The deeper work sits underneath. Attribution that breaks when tracking parameters drop somewhere between the website and the app, quietly skewing every market's numbers. Experiment infrastructure that has to exist before anything on my roadmap can run. The internal tooling the whole growth org leans on: the dashboards, the request pipeline, the integrations that wire our marketing stack into everything else. These are systems problems, the kind I came up doing, and they take most of my attention.

AI is what lets me work at both levels at once. By the time I open a request, the agent has already pulled the data, traced the code path, found the last time we tried the same thing, and checked what marketing is running on that audience. My hours go to deciding and building instead of gathering. I can hold a dozen threads without losing the detail on any of them, which a year ago I couldn't have.

It also surfaces what a topline would bury. We ran experiments on the sign-in flow that looked flat overall, but cutting the data by device and provider showed where it was actually failing. The fixes that came out of that work cut our web auth error rate by about a third. A year ago I wouldn't have thought to make that cut. Now it's an afternoon.

The pod protocol we wrote

Doing all this alone is just a personal productivity trick. Making it work for the pod was the real challenge, and we learned that one the hard way.

Early on I shipped an experiment almost entirely agentically. It worked, it went out, but the code was ugly. Worse, my engineers had been handed a big change with no real way to review the decisions buried in it. They could read the diff. They couldn't see the architecture I'd implicitly chosen. That costs nothing today and a lot in six months.
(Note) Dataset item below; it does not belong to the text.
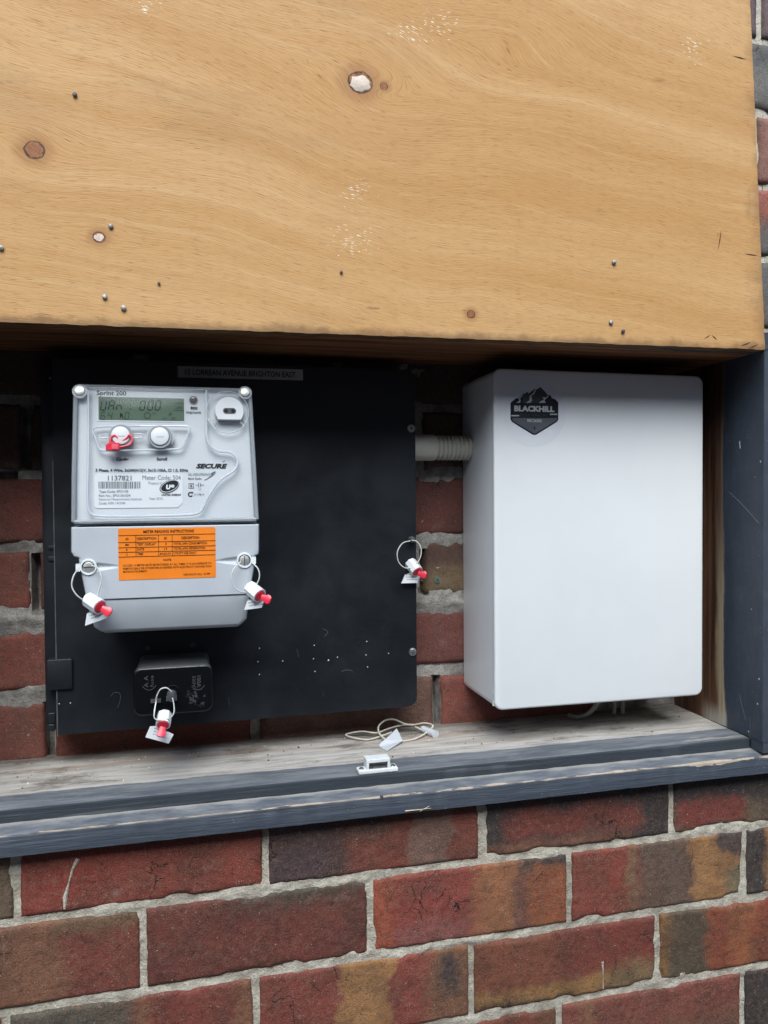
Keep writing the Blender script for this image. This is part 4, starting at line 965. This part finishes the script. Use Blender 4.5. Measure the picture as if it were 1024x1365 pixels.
ot('ACCESS : A METER MUST BE PROVIDED AT ALL TIMES. IT IS AN OFFENCE TO', .045, .955, .735, .038, .006); ot('REMOVE SEALS OR OTHERWISE INTERFERE WITH ELECTRICITY DISTRIBUTION', .045, .955, .795, .038, .006); ot('METERING EQUIPMENT.', .045, .29, .855, .038, .006)
ot('UED FAULTS CALL 132 099', .66, .94, .945, .038, .006)
mb.build('print', plain('brown_black_ink', (.035, .018, .010), .5, .3), os_, 0)
# terminal screws with white sealing collars
for gpt, sg in ((g1, -1), (g2, 1)):
    y = TY-.0005; mb = MB(); n = 24
    mb.loft([[(gpt.x+r*cos(2*pi*i/n), yy, gpt.z+r*sin(2*pi*i/n)) for i in range(n)] for r, yy in ((.0082, TY+.004), (.0082, y), (.0078, y-.001), (.0064, y-.001), (.0062, TY+.003))], False, False)
    mb.box(gpt.x+sg*.0076 if sg > 0 else gpt.x-.0118, gpt.x+.0118 if sg > 0 else gpt.x-.0076, y-.0008, TY+.004, gpt.z-.0040, gpt.z+.0034); co = mb.build('seal_collar', M['sealw'], meter, 35)
    mb = MB(); mb.cyl((gpt.x, TY+.004, gpt.z), (0, -1, 0), .0056, .0054, .0046, 20, .0006); s_ = mb.build('terminal_screw', M['brass'], meter, 40)
    mb = MB()
    if sg < 0: mb.box(gpt.x-.0048, gpt.x+.0048, TY-.0012, TY-.0003, gpt.z-.0004, gpt.z+.0005)
    else: mb.box(gpt.x-.0004, gpt.x+.0005, TY-.0012, TY-.0003, gpt.z-.0048, gpt.z+.0048)
    mb.build('slot', M['dgrey'], s_, 0)

# ------------------------------------------------------------------ black fuse box under the meter
fuse = empty('fuse_box', (.155, .07, .175), 'glossy black fuse box with dusty top, fixed to the panel under the meter', 'fuse box')
FY = .034
f0 = at(178, 950, FY); f1 = at(283.5, 886, FY); fzt = at(235, 888, FY).z; fzb = at(230, 952, FY).z
mb = MB(); mb.rrect(f0.x+.001, f1.x-.001, fzb+.001, fzt-.0005, .009, FY+.0065, PY, .0); mb.build('base', M['fuse'], fuse, 35)
mb = MB(); mb.rrect(f0.x, f1.x, fzb, fzt, .009, FY, FY+.010, .0028, 6, steps=5); fc = mb.build('lid', M['fuse'], fuse, 35)
memb = plain('worn_emboss', (.065, .067, .07), .6, .3)
for (cx_, tx, tx2) in ((199, 'A A', 'fuse'), (264, '100A', '500V')):
    mb = MB(); c = at(cx_, 908, FY); V = Vector((1, 0, 0)); Uu = Vector((0, 0, -1))
    if cx_ < 230: V = Vector((1, 0, 0)); Uu = Vector((0, 0, 1))
    put_text(mb, tx, c+Vector((-.001, -.00025, -.0065 if cx_ < 230 else .006)), Uu, -V if cx_ < 230 else V, .0125, .0042, .01)
    put_text(mb, tx2, c+Vector((.0045, -.00025, -.0065)) if cx_ < 230 else c+Vector((-.006, -.00025, .006)), Uu, -V if cx_ < 230 else V, .0125, .0036, .0)
    mb.tube([(c.x+.0075*cos(radians(a)), FY-.0001, c.z-.001+.0085*sin(radians(a))) for a in range(205, 336, 13)], .00035, 4)
    tag(mb.build('embossed_mark', memb, fc, 0), kind='stuff')
sc_ = at(229, 924, FY)
mb = MB(); n = 20; mb.loft([[(sc_.x+.001+r*cos(2*pi*i/n), y, sc_.z+.001+r*sin(2*pi*i/n)) for i in range(n)] for r, y in ((.0075, FY+.001), (.0075, FY-.0008), (.0062, FY-.0008), (.0060, FY+.0006))], False, False); mb.build('screw_seat', M['fuse'], fc, 40)
mb = MB(); mb.cyl((sc_.x, FY, sc_.z-.001), (0, -1, -.2), .0052, .0042, .011, 14, .001); mb.box(sc_.x-.0055, sc_.x+.0055, FY-.009, FY-.006, sc_.z-.006, sc_.z-.001); mb.build('fuse_screw', M['dgrey'], fuse, 40)
c = at(208, 933, FY); mb = MB(); mb.box(c.x-.0052, c.x+.0052, FY-.007, FY-.0005, c.z-.0014, c.z+.0014); mb.build('seal_lug', M['dgrey'], fuse, 0)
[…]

So we wrote a workflow. Now I start every change with a plan PR, an engineering design doc laying out the how, next to the approved PRD covering the what, before any code gets written. The engineers review the plan first. If the architecture is wrong, we catch it on one page instead of in a long diff. Once the plan's approved, the agent implements against it, and the final review can focus on the parts that are actually risky.

We've added more since. QA plans written up front so the agent checks its own work. A shared library of skills across the pod. A triage agent that asks the clarifying questions I used to ask and files the ticket itself. No single tool is the point. The pod agreed on how to work, so the leverage compounds instead of sitting in my head.

What's still hard

The thing we're still figuring out is context. The demos all assume a tidy world: current docs, clear owners, nothing contradicting anything else. A real company is the opposite. Years of Slack. A dozen tools. Notion pages that disagree with each other. Decisions made and quietly reversed. Code from last week next to code from two years ago. Getting an agent to know what's actually true right now is real work, and it doesn't scale just because one person on the pod happens to be good at it. Speak called this context engineering in a post earlier this year, and I think it's the most underrated team skill of the next few years. A pod moves at the speed of its shared context.

Looking back

I came in having never run an experiment or shipped a campaign. I learned both the way that actually sticks, by doing them, with an agent next to me the whole way. Parts of the business that used to be black boxes to me are now places I can build.

The work I'm proudest of isn't in any repo, even though I spent plenty of the year in one, writing code across web, mobile, and backend wherever the pod needed it. The team grew from two people to eight, and I built a way of working where it doesn't wait on me. Engineers who start before I've finished scoping. An analyst who doesn't wait for the question to be perfectly framed. A request pile that handles its own first mile. We ship faster than a team our size should, because my judgment goes where it counts and the systems I trust carry the rest.

That's the kind of PM I'm still becoming, and Speak is where I get to grow into it.